Celebrating our human diversity
April 4, 1996
Gay people.
They’re everywhere!
Where the hell do they all come from?
For a heterosexual person like me, it can be hard to understand many of the aspects of gay and lesbian life.
It doesn’t always make sense to me how a person can be attracted to another of the same sex, but on the other hand, I realize one of the beauties of the human race is its diversity.
So I accept my fellow humans for who they are, and treat them like any other person.
I have a female pen pal who is a graduate student at the California Institute of Integral Studies in San Francisco. She has had relationships with men and women.
She wrote a good response to the assumption that it may seem as if there are more homosexual people in society today.
“Has it increased? Or are we more aware of it as a part of our culture?” she wrote.

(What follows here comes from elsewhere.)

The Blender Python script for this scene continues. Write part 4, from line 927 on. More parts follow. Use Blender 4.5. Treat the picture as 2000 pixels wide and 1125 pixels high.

She went on to mention that several recent books about how men dealt with being gay in the past by becoming pirates.
She said there is documentation about homosexuality within the cowboy culture, an example of how in the past, gay men often chose to live away from society.
She claimed everyone has a masculine side and a feminine side. I suppose this is true, but I’m not a psychologist.
I would imagine it is more like a little bit of each of our parents in us, or at least the major male and female influences during the time we were brought up.
She wrote, “I see monosexuality (only having sex with one gender) as a denial of part of ourselves.”
I don’t think it is denial unless a person really has a sexual attraction for the same sex. The thought of two men having sex with each makes me gag. (Hey, I’m being honest here.) I don’t think it is denial, it is just the way I am. When I wrote back to her I had assumed a person can “turn” someone or influence someone’s sexual desires. She had a very good response for this as well.
“This is an interesting point, because we are all responsible for ourselves and no one else. Additionally becoming/experiencing gay, lesbian or bi behaviors are a part of each of us, and I would further argue that they are effected, promoted and suppressed more by culture than by an individual.”
Culture is an overwhelming force on everyone of us.
It is natural for people to want to be accepted by others in the culture for being themselves, but what is right and wrong has changed over the years, and not until recently has a more open world view come about, but gays, lesbians, and bisexuals are still a group that is not accepted by a large portion of the society.
People may not always say directly to gay people that they think it is wrong, but how often have you heard people say about an actor, “Oh, did you know he’s a fag?” as if to say that the person isn’t so great of an actor because he or she is homosexual.
If there is one thing I can see from my view and from what my pen pal has told me, is that coming out of the closet is not easy.
For many it means losing friends, fighting with family, possibly losing a job, and somehow being treated a little bit differently by others.
But being gay is not just about who a person has sex with, it is also about who a person shares his or her life with. So coming out means sharing that relationship with the rest of society. It is a declaration stating who a person is.
I know that above all else being “who you are” is the most important. It involves honesty with yourself and your interactions with others. Denying “who you are” to others is living a lie and denying the beauty of being human.
As for those of us who do not always understand homosexuality, there is no reason to be homophobic.
They, too, are still people and there are plenty of things we can relate to with homosexuals. Judge them on their personality, not on their sexual preference.
The philosopher Frederich Neitzche, who may have been a stinking, no-good elitist, did say one thing I did like that is appropriate to this: “Morality is the herd instinct of the individual.”
Don’t be part of the herd, be yourself.
Tim Frerking is a junior in journalism from Pomeroy.